The pretense, so inventive during Season 1's 23 episodes, doesn't work over the course of multiple years. One neighborhood can't foster that many mysteries without any added mythology, so while "Lost" twists stoked intrigue as the show grew more complicated, the secrets on "Desperate Housewives" lacked a certain "Twin Peaks"-type lore needed to push them forward as new characters took up residence. Cherry's limited involvement with Season 2, the 2007-08 Writers Guild strike (which suspended progress on television shows for three months) and Sheridan's wrongful-termination lawsuit against Cherry didn't help either.

A revolving door of fresh Wisteria Lane inhabitants included, in addition to Woodard, Dana Delany, Drea de Matteo, Vanessa L. Williams, Kyle MacLachlan, Kevin Rahm and John Slattery, many of whom came and went. The series felt directionless at times. With Cherry back and different producers on board, Season 3 improved on the show's sophomore slump and "Housewives" remained a Top 10 program for five of its eight seasons, even though it never reclaimed that first-year reverence. (For another zenith from the series, see Laurie Metcalf's stellar four-episode arc from Season 3, which culminates in the supermarket hostage crisis in 2006's "Bang." It's one of the show's finest enactments of the housewife-gone-manic motif.)

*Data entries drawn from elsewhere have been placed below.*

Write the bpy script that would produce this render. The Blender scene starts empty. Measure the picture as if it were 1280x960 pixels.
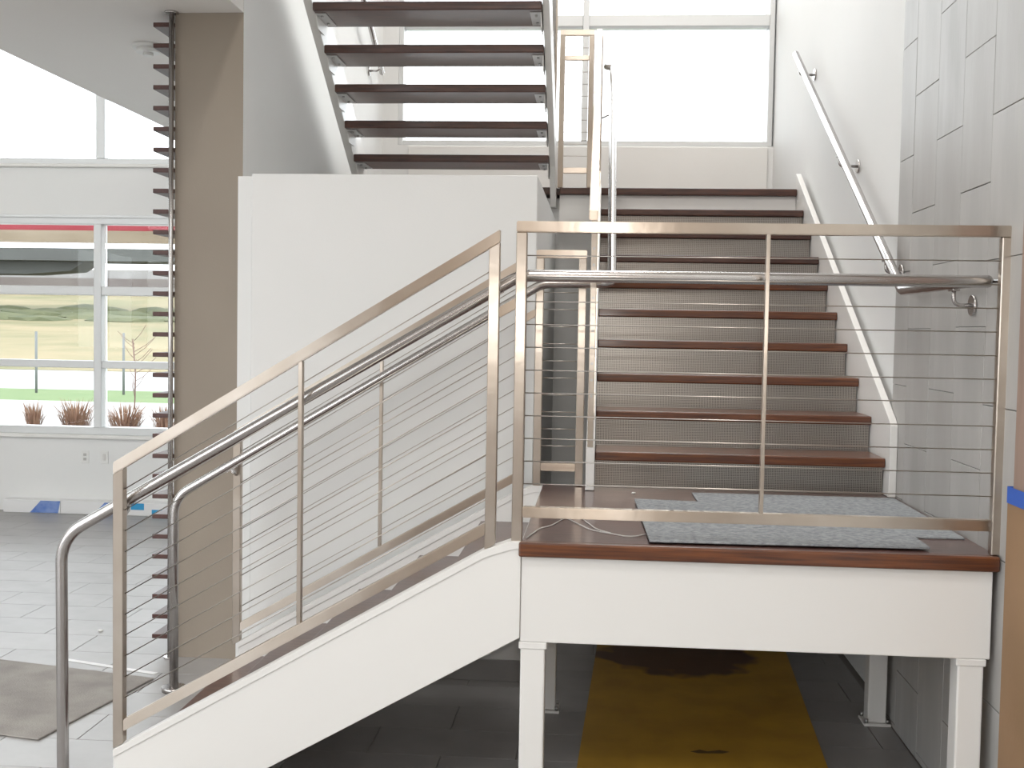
import bpy, bmesh, math, random
from mathutils import Vector, Matrix
random.seed(7)
S = bpy.context.scene
C = S.collection

# ---------------------------------------------------------------- camera
CAM = Vector((0, 0, 1.702))
F, PI_, YA, RO = 1411.87, .0474, .0771, .0171
fw = Vector((-math.sin(YA)*math.cos(PI_), math.cos(YA)*math.cos(PI_), -math.sin(PI_)))
rt = Vector((math.cos(YA), math.sin(YA), 0)); up = rt.cross(fw)
r2 = rt*math.cos(RO)+up*math.sin(RO); u2 = up*math.cos(RO)-rt*math.sin(RO)
cam = bpy.data.cameras.new('camera'); co = bpy.data.objects.new('camera', cam); C.objects.link(co)
cam.sensor_width = 36; cam.lens = F/1280*36; cam.clip_start = .05; cam.clip_end = 500
m = Matrix((( r2.x, u2.x, -fw.x, CAM.x), (r2.y, u2.y, -fw.y, CAM.y), (r2.z, u2.z, -fw.z, CAM.z), (0, 0, 0, 1)))
co.matrix_world = m; S.camera = co

# ---------------------------------------------------------------- world, lights, exposure
S.view_settings.view_transform = 'Standard'; S.view_settings.look = 'None'
S.view_settings.gamma = 1; S.view_settings.use_curve_mapping = False
S.view_settings.exposure = -1.48
w = bpy.data.worlds.new('overcast'); S.world = w; w.use_nodes = True
bg = w.node_tree.nodes['Background']; bg.inputs[0].default_value = (.93, .97, 1, 1); bg.inputs[1].default_value = 12.5
def area(name, loc, rot, sx, sy, e, col=(1, 1, 1)):
    l = bpy.data.lights.new(name, 'AREA'); l.shape = 'RECTANGLE'; l.size = sx; l.size_y = sy; l.energy = e; l.color = col
    o = bpy.data.objects.new(name, l); o.location = loc; o.rotation_euler = rot; C.objects.link(o); return o
# the pop-up flash beside the lens
area('camera_flash', (.04, -.02, 1.78), (math.radians(87), 0, math.radians(3)), .06, .03, 38, (1, .96, .9))

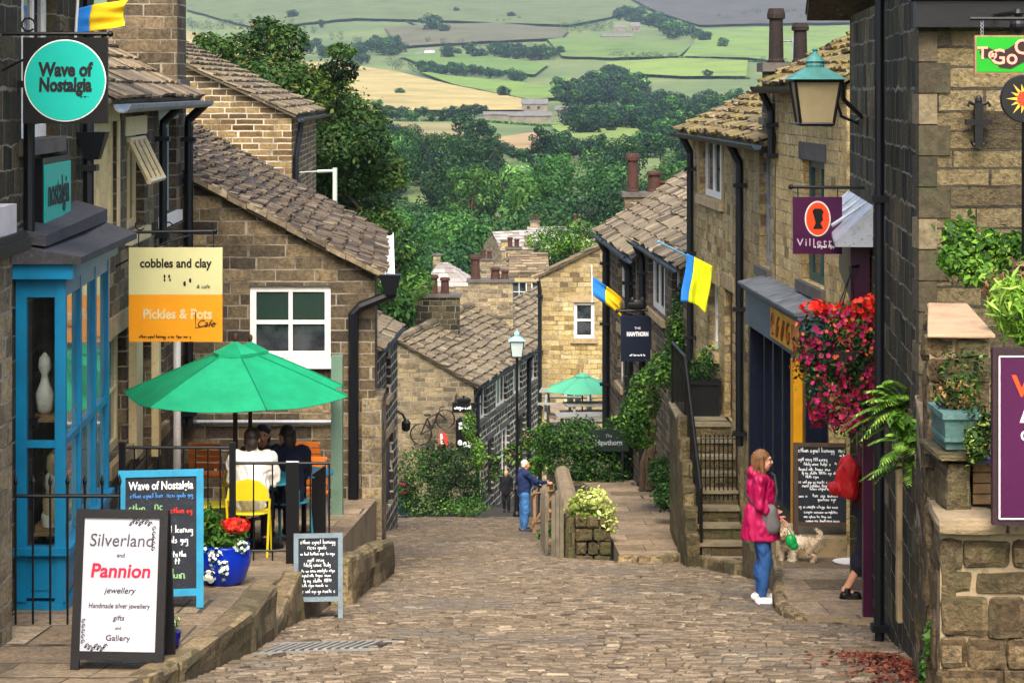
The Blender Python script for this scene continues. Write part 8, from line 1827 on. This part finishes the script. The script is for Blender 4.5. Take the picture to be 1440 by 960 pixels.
# ---- farms
def farm(label, bits, wallm, roofm):
    q0 = ground_at(*bits[0][:2]); o = thing('farmhouse', q0, label, 'farm buildings'); 
    for px, py, wpx, hpx, kind in bits:
        q = ground_at(px, py); s = q.y / F; w, h = wpx * s, hpx * s; d = w * .6
        mb = MB(); wall(mb, Fac((q.x - w / 2, q.y), (q.x + w / 2, q.y)), q.z - 2, q.z + h * .62, [(w * t, w * t + 1.1, q.z + h * .2, q.z + h * .45) for t in (.2, .6)] if kind else []); wall(mb, Fac((q.x + w / 2, q.y), (q.x + w / 2, q.y + d)), q.z - 2, q.z + h * .62, top=[(d / 2, q.z + h)]); wall(mb, Fac((q.x - w / 2, q.y + d), (q.x - w / 2, q.y)), q.z - 2, q.z + h * .62, top=[(d / 2, q.z + h)]); wall(mb, Fac((q.x + w / 2, q.y + d), (q.x - w / 2, q.y + d)), q.z - 2, q.z + h * .62)
        wl = mb.build('wall', wallm, o)
        if kind:
            for t in (.2, .6): MB().box((q.x - w / 2 + w * t, q.y + .1, q.z + h * .2), (q.x - w / 2 + w * t + 1.1, q.y + .14, q.z + h * .45)).build('window', M_GLASS, o)
        mb = MB(); a, b, z = q.x - w / 2 - .3, q.x + w / 2 + .3, q.z + h * .6
        mb.hexa([Vector(p) for p in ((a, q.y - .3, z), (b, q.y - .3, z), (b, q.y + d / 2, q.z + h), (a, q.y + d / 2, q.z + h), (a, q.y - .3, z + .2), (b, q.y - .3, z + .2), (b, q.y + d / 2, q.z + h + .2), (a, q.y + d / 2, q.z + h + .2))]); mb.hexa([Vector(p) for p in ((a, q.y + d / 2, q.z + h), (b, q.y + d / 2, q.z + h), (b, q.y + d + .3, z), (a, q.y + d + .3, z), (a, q.y + d / 2, q.z + h + .2), (b, q.y + d / 2, q.z + h + .2), (b, q.y + d + .3, z + .2), (a, q.y + d + .3, z + .2))]); mb.build('roof', roofm, o)
    return o
M_FARMW = paint('farm_wall', '#6f675b', .9, .35, .4); M_FARMR = paint('farm_roof', '#62605d', .85, .3, .4)
farm('pale stone farm with long low sheds below the mown field', [(752, 158, 36, 18, 1), (745, 172, 60, 14, 0), (700, 168, 40, 10, 0), (790, 164, 18, 14, 0)], M_FARMW, M_FARMR)
farm('white-gabled farmhouse with grey barns high on the hill', [(893, 46, 14, 14, 1), (868, 58, 44, 10, 0), (872, 46, 18, 10, 0)], M_FARMW, M_FARMR)
farm('small white cottage among the trees above the hayfield', [(590, 80, 10, 7, 1), (604, 76, 14, 7, 0)], M_WHITE, M_FARMR)
# ---- hedges and bushes in the street
def bush(label, blobs, n, size, mats, seed, name='bush', base=None, cat='bush', **kw):
    B = np.array(blobs); b = base or (B[:, 0].mean(), B[:, 1].mean(), (B[:, 2] - B[:, 5]).min()); o = thing(name, b, label, cat)
    leaf_obj('foliage', [cloud(blobs, int(n * f), size * s_, seed + i, **kw) + (i,) for i, (m, f, s_) in enumerate(mats)], [m for m, f, s_ in mats], o, world_of(o)); return o
def pblobs(lst, Y, jy=.5, seed=0):
    g = random.Random(seed); s = Y / F; out = []
    for px, py, rx, rz in lst: c = P(px, py, Y + g.uniform(-jy, jy)); out.append((c.x, c.y, c.z, rx * s, rx * s, rz * s))
    return out
bush('dense dark shrubbery in front of the row gable, left side of the bend', pblobs([(580, 655, 24, 24), (600, 690, 40, 34), (625, 660, 36, 30), (650, 645, 24, 22), (640, 690, 36, 34), (570, 695, 18, 28), (665, 690, 20, 26), (612, 640, 26, 22), (600, 712, 40, 14), (655, 712, 30, 12)], 70, 1.6, 1), 13000, .10, [(LEAF['deep'], .55, 1), (LEAF['mid'], .3, 1), (LEAF['light'], .07, .9)], 300)
bush('tall shrub with pale leaf tips against the striped row', pblobs([(660, 600, 10, 26), (672, 640, 12, 24)], 76, .6, 2), 2200, .10, [(LEAF['mid'], .7, 1), (LEAF['light'], .3, 1)], 310)
bush('leafy bush hanging over the wall by the walking man', pblobs([(768, 610, 18, 16), (775, 625, 22, 14), (765, 640, 14, 12), (752, 655, 12, 12)], 60, .8, 3), 3400, .10, [(LEAF['mid'], .7, 1), (LEAF['light'], .3, 1)], 311)
bush('big clipped mixed hedge along the pub garden', pblobs([(785, 615, 34, 22), (820, 620, 40, 26), (860, 625, 38, 28), (800, 650, 40, 24), (845, 660, 42, 30), (878, 655, 26, 32), (770, 625, 24, 18), (815, 598, 26, 12), (870, 600, 24, 16), (830, 682, 30, 14), (872, 684, 26, 12)], 49.2, .9, 4), 19000, .075, [(LEAF['deep'], .5, 1), (LEAF['mid'], .35, 1), (LEAF['light'], .13, .9)], 320, name='hedge', cat='hedge')
bush('low plants at the foot of the picket panel', pblobs([(778, 745, 14, 10), (765, 752, 10, 8)], 47, .5, 5), 420, .09, [(LEAF['mid'], .6, 1), (LEAF['light'], .4, 1)], 330, name='plant', cat='plant')
for (px, py, r, lab, sd) in ((932, 664, 21, 'larger round clipped shrub by the flagged path', 340), (937, 697, 18, 'smaller round clipped shrub below the larger one', 341)):
    Y = 40.2 - (sd - 340) * 1.6; bush(lab, pblobs([(px, py, r, r)], Y, 0), 1600, .07, [(LEAF['deep'], .6, 1), (LEAF['mid'], .4, 1)], sd, shell=.8)
o = bush('ivy climbing the stone house behind the hanging pub sign', pblobs([(960, 440, 18, 40), (972, 480, 22, 40), (955, 505, 26, 34), (985, 520, 22, 30), (935, 520, 30, 26), (905, 560, 26, 40), (890, 590, 22, 34), (965, 545, 26, 26), (972, 395, 10, 30), (980, 350, 10, 24), (988, 330, 6, 16), (966, 420, 14, 40), (900, 610, 24, 24), (950, 470, 16, 30)], 39.8, .5, 6), 13000, .075, [(LEAF['mid'], .5, 1), (LEAF['deep'], .3, 1), (LEAF['light'], .2, .9)], 350, name='ivy', cat='climbing plant')
mb = MB(); 
for px0, px1, r in ((912, 918, .09), (922, 908, .07), (903, 912, .06)): limb(mb, P(px0, 690, 41.5), P(px1, 540, 42.2), r, r * .7, px0, 8, .05)
mb.build('stem', M_BARK, o)
bush('small green plants growing from the landing rail above the steps', pblobs([(1000, 500, 20, 14), (985, 520, 14, 14)], 36, .3, 8), 500, .08, [(LEAF['mid'], .6, 1), (LEAF['light'], .4, 1)], 355, name='plant', cat='plant')
# right garden
bush('bushy green shrub against the yellow stone wall above the coping', pblobs([(1350, 335, 26, 30), (1385, 350, 36, 30), (1340, 365, 22, 22), (1400, 380, 24, 22), (1375, 385, 30, 18), (1425, 345, 20, 20)], 15.7, .2, 9), 2600, .062, [(LEAF['mid'], .65, 1), (LEAF['light'], .35, 1)], 360)
bush('bright lime-green grassy plant behind the aubergine board', pblobs([(1420, 430, 28, 40), (1445, 440, 30, 46)], 13.6, .15, 10), 1500, .11, [(LEAF['light'], .8, 1), (LEAF['mid'], .2, 1)], 365, name='grassy_plant', cat='plant', aspect=7, flat=-.2)
bush('reddish dry flower stems behind the coping', pblobs([(1400, 400, 18, 22), (1440, 385, 14, 24)], 14.6, .2, 11), 420, .05, [(paint('dry_flower', '#8a5a48', .8, .4), .6, 1), (LEAF['olive'], .4, 1)], 367, name='plant', cat='plant', aspect=3)
bush('grey-green trailing plant over the blue-green trough end', pblobs([(1372, 625, 16, 26), (1385, 600, 12, 22)], 12.65, .1, 12), 700, .04, [(LEAF['olive'], .6, 1), (LEAF['yellow'], .25, .8)], 369, name='plant', cat='plant')
bush('moss and small weeds on the face of the coped garden wall', pblobs([(1350, 520, 36, 30), (1345, 560, 34, 20)], 13.4, .05, 13), 600, .035, [(LEAF['olive'], .7, 1), (LEAF['light'], .3, .8)], 371, name='weeds', cat='plant')
bush('weeds growing at the foot of the garden wall beside the road', pblobs([(1318, 900, 16, 34), (1308, 940, 16, 30), (1326, 930, 14, 24)], 13.2, .1, 14), 700, .05, [(LEAF['mid'], .6, 1), (LEAF['light'], .4, 1)], 373, name='weeds', cat='plant')
# ferns hanging from the dark stone corner
def fern(label, root, fronds, m, seed, L=.5, name='fern', wid=.09):
    o = thing(name, root, label, 'fern'); g = random.Random(seed); mb = MB(); root = Vector(root)
    for i in range(fronds):
        a = g.uniform(math.pi * .75, math.pi * 2.1); el = g.uniform(-.2, 1.1); l = L * g.uniform(.6, 1.2); d = Vector((math.cos(a) * math.cos(el), math.sin(a) * math.cos(el) * .8, math.sin(el))); p = root + Vector((g.uniform(-.05, .05), 0, g.uniform(-.12, .12))); n = 16; pts = []
        for k in range(n + 1): t = k / n; pts.append(p + d * l * t + Vector((0, 0, -.55 * l * t * t)))
        sd = d.cross(Vector((0, 0, 1))).normalized()
        for k in range(1, n):
            t = k / n; w = wid * math.sin(math.pi * min(1, t * .9 + .12)) ; f = (pts[k + 1] - pts[k - 1]).normalized(); tt = g.random()
            for s_ in (-1, 1): b = pts[k]; e = b + sd * s_ * w + f * w * .45 + Vector((0, 0, -.015)); q = l / n * .42; mb.add([b - f * q, b.lerp(e, .6) - f * q * .7, e, b.lerp(e, .6) + f * q * .7, b + f * q], [(0, 1, 2, 3, 4)], 0, tt)
        mb.tube(pts, .003, 4, tint=.3)
    mb.build('fronds', m, o, uv=False); return o
FY = 17.6; fern('big bright green fern growing out of the dark stone corner', (pxX(1276, FY), FY, pyZ(575, FY)), 44, LEAF['light'], 1, .5, wid=.1); fern('lower fern hanging under the big fern on the stone corner', (pxX(1282, FY - .6), FY - .6, pyZ(640, FY - .6)), 30, LEAF['light'], 2, .36)
o = bush('broad-leaved hanging plant below the ferns on the stone corner', pblobs([(1285, 610, 18, 16), (1300, 650, 10, 30), (1265, 590, 14, 12)], 15.9, .08, 15), 420, .09, [(LEAF['light'], .8, 1), (LEAF['mid'], .2, 1)], 380, name='plant', cat='plant', droop=1.5)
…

Despite the show's inconsistencies, I've spent the past few weeks rewatching the start of "Desperate Housewives," and I can confirm that it is still lovely, superb television. I'd forgotten the many layers of Mary Alice and her family's mystery; it's just as captivating as the first season of "Lost." But I hadn't forgotten the great joys the supporting cast provided, from Doug Savant as Tom Scavo to Joosten's Karen McCluskey and Christine Estabrook as the deceptive Martha Huber. "Housewives" might have the guise of a silly soap, but the scripts are clever, the acting is consistent, and the series offered, in its earliest phase especially, a program that bore mild resemblance to the water-cooler speculating we'd do for the rest of "Lost" and, later, with shows like "Breaking Bad" and "True Detective." It had a campy fun all the others didn't, and that's something that hasn't quite been replicated since.